Kindergarten teachers Khechok and Dolma Tsering caring for the younger monks. Khechok and Dolma Tsering wash the children's hands and face at the start of the day. Look how the children watch her caring for them. Then the teachers engage the children in a developmentally appropriate Shakyamuni sadhana using puppetry and creative, enchanting story telling. The children are given lots of time to play and just be. 

We are extremely fortunate to have Khenpo Sherab’s massive support and input in implementing the immersive Tibetan language programme. Khenpo la is also a very talented translator, beautifully translating children’s poems and songs, which is extremely difficult to do. We are also working with other Tibetan language experts from the Department of Education who are also very valuable in putting together our Tibetan language reading programme using different reading schemes. We created a class library in class 1 and 2 that has fiction and nonfiction books. To support the children in learning Tibetan we have sourced books in Tibetan from Nepal, the Department of Education in Dharamsala, the Snow Lion Foundation and China. At a later date these libraries will include books in English and Nepalese. We are preparing for that as well. 

In the primary lessons the children start their day with meditation and the Shakyamuni Buddha Sadhana (which includes prayer and meditation practice) and then a short meditation session. The primary children then have a Contemplative Circle and then a Learning Circle where they wake up their bodies through dance, using bean bag exercises, practising mental maths, spelling, remembering new vocabulary and reciting poems, songs and verses through movement and physical exercise.  We have fun with bean bag exercises to awake coordination, balance, and continue to refine the children's fine and large motor skills and sharpen their mind for learning. We are linking here the Buddhist and Waldorf approaches of learning through doing and movement. Dr Barbara Oakley explains that research in neuroscience has shown that learning is a very physical phenomenon of connecting neurons in the brain. As we are learning we are making those connections. Research also shows that exercise helps us learn better as when we exercise it helps create new dendritic spines and new connections between neurons. The children are having a lot of fun while at the same time learning.

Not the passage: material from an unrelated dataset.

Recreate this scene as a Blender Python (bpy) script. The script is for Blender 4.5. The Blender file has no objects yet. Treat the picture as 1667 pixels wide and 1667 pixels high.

Abiding Heart also created our own notebooks for class 1 and 2 using Nepali handmade paper. We wanted the notebooks to be big, A3 size, so they would be developmentally appropriate for the children, where the children can form big letters which is much easier for them to do. We have come up with our own version of notebooks, beautiful and handmade, where the children use crayons and coloured pencils to fill in the notebooks as we want them to have a colourful, joyful experience when learning. They have colourful pencils to write with and as most lessons also include artistic work, in following the Waldorf approach, the children are expressing themselves through drawing and also learning different artistic techniques.

All  the lessons are framed within the Buddhist context with the children beginning each main session with a short Manjushri prayer and ending each session with the Four Dharmas of Gampopa aspiration prayer. In all lessons we sprinkle very short meditation exercises as part of transitions from one thing to another or simply enjoying a pause where it feels right. We use a bottle of glitter, pebbles, beanbags, our body and breath all in support of meditation with an object. We are finding that the children are responding to this beautifully where they are quite open and interested in it.